Dept of Transport and Water Police boat inspections finds many lifejackets not fit for use


Department of Transport safety education manager Laurie Adams (right) and Water Police led by Senior Sergeant Noel Minnock want boaties to wear modern lifejackets. Picture: Jon Bassett
Department of Transport safety education manager Laurie Adams (right) and Water Police led by Senior Sergeant Noel Minnock want boaties to wear modern lifejackets. Picture: Jon Bassett

OLD lifejackets’ crumbling foam and decaying webbing have been found during a Department of Transport exchange program for the devices supposed to keep people alive during emergencies at sea.

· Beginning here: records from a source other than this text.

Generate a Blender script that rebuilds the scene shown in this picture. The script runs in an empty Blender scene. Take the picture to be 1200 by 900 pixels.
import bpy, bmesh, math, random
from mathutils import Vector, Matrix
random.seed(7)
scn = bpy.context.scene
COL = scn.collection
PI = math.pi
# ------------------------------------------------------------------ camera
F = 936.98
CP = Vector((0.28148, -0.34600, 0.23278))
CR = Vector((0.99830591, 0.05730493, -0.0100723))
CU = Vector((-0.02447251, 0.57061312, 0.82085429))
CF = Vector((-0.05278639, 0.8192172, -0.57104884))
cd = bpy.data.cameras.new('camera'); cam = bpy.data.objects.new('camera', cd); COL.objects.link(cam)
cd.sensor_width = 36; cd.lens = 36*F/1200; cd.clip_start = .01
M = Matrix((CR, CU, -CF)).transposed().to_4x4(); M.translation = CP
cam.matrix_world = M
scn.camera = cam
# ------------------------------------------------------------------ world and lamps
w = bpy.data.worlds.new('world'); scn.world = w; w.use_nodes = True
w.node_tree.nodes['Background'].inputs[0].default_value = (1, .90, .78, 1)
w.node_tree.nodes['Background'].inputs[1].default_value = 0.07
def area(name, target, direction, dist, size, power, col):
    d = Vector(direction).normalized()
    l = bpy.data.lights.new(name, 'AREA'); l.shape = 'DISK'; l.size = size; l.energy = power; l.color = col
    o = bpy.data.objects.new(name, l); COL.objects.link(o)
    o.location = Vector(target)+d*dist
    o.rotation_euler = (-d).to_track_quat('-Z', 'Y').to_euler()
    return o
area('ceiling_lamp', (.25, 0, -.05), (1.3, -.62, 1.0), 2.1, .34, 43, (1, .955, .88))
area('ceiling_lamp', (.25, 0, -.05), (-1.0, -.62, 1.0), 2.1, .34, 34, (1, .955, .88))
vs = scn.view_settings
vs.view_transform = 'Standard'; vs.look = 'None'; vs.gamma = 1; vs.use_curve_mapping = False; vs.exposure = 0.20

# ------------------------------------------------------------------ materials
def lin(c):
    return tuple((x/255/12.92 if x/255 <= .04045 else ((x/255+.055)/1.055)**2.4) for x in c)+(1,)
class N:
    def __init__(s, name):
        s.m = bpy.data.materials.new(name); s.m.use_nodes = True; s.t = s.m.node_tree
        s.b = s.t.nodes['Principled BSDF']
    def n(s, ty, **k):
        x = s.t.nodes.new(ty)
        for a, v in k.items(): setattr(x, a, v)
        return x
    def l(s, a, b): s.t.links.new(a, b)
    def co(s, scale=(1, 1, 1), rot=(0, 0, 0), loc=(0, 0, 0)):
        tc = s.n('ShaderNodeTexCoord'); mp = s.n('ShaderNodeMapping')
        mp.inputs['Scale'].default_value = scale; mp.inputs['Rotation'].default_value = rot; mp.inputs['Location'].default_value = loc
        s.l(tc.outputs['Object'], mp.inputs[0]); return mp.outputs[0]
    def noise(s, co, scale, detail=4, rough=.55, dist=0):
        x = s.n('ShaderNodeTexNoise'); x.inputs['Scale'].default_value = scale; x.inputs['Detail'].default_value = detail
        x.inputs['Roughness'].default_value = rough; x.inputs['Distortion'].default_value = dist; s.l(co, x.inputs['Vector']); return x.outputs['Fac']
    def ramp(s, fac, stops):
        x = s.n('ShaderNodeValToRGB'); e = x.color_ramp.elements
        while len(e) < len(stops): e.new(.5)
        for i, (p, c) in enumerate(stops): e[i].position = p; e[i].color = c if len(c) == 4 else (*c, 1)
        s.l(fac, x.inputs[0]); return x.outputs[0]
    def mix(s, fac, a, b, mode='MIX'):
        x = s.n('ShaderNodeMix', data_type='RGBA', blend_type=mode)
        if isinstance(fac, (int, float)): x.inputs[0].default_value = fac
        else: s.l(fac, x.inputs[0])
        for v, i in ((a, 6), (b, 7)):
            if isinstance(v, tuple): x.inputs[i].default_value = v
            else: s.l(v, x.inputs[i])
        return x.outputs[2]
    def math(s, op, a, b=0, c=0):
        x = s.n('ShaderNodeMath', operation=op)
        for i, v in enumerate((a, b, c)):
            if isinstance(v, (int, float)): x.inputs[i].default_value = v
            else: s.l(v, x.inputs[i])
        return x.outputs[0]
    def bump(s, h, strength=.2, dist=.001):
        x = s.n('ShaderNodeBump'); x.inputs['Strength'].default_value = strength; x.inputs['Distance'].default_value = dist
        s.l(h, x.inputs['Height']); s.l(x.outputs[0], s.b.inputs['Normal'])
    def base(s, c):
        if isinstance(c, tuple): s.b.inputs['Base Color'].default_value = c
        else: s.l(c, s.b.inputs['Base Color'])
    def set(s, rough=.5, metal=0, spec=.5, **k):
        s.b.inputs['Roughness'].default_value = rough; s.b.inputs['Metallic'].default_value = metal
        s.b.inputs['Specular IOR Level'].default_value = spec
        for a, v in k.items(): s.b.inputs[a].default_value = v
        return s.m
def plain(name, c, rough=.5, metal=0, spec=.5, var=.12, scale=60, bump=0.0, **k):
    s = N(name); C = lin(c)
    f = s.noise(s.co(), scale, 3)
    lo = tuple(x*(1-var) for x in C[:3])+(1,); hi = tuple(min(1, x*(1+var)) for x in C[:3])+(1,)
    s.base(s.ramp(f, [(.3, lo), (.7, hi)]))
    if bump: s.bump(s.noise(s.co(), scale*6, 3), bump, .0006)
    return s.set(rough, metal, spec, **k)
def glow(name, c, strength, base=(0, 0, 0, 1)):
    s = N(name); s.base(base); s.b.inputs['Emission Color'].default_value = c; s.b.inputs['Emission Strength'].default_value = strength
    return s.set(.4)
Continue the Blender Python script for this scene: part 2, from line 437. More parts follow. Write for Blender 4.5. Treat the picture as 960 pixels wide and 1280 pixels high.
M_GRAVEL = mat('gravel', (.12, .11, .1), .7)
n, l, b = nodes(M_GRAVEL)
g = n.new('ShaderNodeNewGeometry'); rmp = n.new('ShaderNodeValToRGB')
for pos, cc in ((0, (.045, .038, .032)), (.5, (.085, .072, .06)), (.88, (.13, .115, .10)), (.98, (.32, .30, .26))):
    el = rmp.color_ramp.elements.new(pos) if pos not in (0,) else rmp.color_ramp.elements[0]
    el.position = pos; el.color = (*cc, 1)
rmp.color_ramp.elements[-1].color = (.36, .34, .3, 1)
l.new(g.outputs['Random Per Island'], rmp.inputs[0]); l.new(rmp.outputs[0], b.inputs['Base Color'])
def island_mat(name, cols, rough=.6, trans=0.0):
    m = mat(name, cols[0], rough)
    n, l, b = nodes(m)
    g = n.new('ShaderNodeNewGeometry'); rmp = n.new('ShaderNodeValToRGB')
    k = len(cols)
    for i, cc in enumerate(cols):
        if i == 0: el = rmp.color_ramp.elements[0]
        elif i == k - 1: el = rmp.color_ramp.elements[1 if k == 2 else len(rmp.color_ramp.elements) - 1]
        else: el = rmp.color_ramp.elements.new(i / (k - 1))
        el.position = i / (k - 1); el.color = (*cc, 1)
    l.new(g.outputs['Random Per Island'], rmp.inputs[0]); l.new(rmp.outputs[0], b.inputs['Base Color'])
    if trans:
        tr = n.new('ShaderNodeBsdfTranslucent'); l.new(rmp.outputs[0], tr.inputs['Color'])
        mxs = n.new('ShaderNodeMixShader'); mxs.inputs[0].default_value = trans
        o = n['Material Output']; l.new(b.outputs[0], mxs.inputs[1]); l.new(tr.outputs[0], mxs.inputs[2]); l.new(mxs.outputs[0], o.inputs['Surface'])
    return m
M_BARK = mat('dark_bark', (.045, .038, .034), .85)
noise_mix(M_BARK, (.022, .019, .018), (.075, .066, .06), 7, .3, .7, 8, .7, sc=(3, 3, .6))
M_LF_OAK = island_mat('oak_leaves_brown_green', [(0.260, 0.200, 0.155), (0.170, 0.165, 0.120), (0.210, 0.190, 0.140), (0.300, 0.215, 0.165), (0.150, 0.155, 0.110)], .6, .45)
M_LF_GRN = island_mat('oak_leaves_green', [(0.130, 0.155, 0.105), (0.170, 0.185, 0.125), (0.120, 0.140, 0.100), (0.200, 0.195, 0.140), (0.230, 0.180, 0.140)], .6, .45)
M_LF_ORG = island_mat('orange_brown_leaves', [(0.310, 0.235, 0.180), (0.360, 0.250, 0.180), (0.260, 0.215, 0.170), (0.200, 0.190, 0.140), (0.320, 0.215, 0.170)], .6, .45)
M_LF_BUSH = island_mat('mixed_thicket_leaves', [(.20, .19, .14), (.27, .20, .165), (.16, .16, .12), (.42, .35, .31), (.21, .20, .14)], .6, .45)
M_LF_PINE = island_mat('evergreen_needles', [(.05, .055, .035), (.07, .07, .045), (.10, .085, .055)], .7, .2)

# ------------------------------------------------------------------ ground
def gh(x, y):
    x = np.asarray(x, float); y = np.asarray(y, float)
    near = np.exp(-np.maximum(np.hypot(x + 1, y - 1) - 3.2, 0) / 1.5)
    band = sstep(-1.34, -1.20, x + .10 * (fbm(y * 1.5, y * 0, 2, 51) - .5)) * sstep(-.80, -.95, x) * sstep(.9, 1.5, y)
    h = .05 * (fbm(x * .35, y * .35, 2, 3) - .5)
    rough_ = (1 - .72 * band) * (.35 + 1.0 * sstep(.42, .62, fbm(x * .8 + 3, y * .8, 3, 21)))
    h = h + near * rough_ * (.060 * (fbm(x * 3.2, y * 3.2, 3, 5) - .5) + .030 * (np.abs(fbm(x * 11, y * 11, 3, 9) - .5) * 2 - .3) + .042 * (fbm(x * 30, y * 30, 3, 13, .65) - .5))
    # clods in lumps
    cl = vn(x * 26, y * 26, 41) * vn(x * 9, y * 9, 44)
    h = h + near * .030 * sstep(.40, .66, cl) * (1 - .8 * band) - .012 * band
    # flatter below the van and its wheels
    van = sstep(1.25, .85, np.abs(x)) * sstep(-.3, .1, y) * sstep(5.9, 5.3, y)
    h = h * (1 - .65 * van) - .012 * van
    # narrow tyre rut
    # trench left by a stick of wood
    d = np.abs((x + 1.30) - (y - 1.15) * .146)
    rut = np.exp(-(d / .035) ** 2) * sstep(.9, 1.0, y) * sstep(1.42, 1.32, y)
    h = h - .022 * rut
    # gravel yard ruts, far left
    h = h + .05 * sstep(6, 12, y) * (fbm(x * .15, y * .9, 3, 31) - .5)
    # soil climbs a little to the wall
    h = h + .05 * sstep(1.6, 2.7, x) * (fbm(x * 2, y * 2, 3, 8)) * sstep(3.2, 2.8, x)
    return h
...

“We are finding some extremely scary-looking jackets being carried by some vessels,” Department of Transport safety education manager Laurie Adams said.

Mr Adams found 30 jackets on one boat with deteriorated foam and webbing, before the owners got new devices during a visit by the Old4Newprogram to Broome six weeks ago.

The program is being extended for another 12 months in the metropolitan area allowing old, obsolete or damaged jackets to be traded in for 50 examples of the Ultra-model level 150 lifejacket suitable for offshore and general boating in all conditions.

Any other trade-in can get a $15 voucher to buy a compliant and modern lifejacket at an outdoor activity chain store.

WA regulations currently outline that a lifejacket must be carried aboard for each person in unprotected waters.

It is recommended they are worn at all times by solo sailors and kayakers, those boating in a following sea, at night, if a poor swimmer, in addition to being out in bad weather.

Just having lifejackets and emergency beacons aboard is not enough.

“A lot of people will get an Epirb beacon or lifejacket as a Christmas present, and it’s just shoved in its wrapping under a seat, but if it’s not accessible and people don’t know how to use it then it’s no use to anyone,” Water Police Senior Sergeant Noel Minnock said.

The level 150 lifejacket worn around the neck at all times, and inflated by a gas cylinder when needed, keeps people floating face-up in the water.

“Even if you are unconscious it’s going to keep you buoyant in the water,” Sgt Minnock said.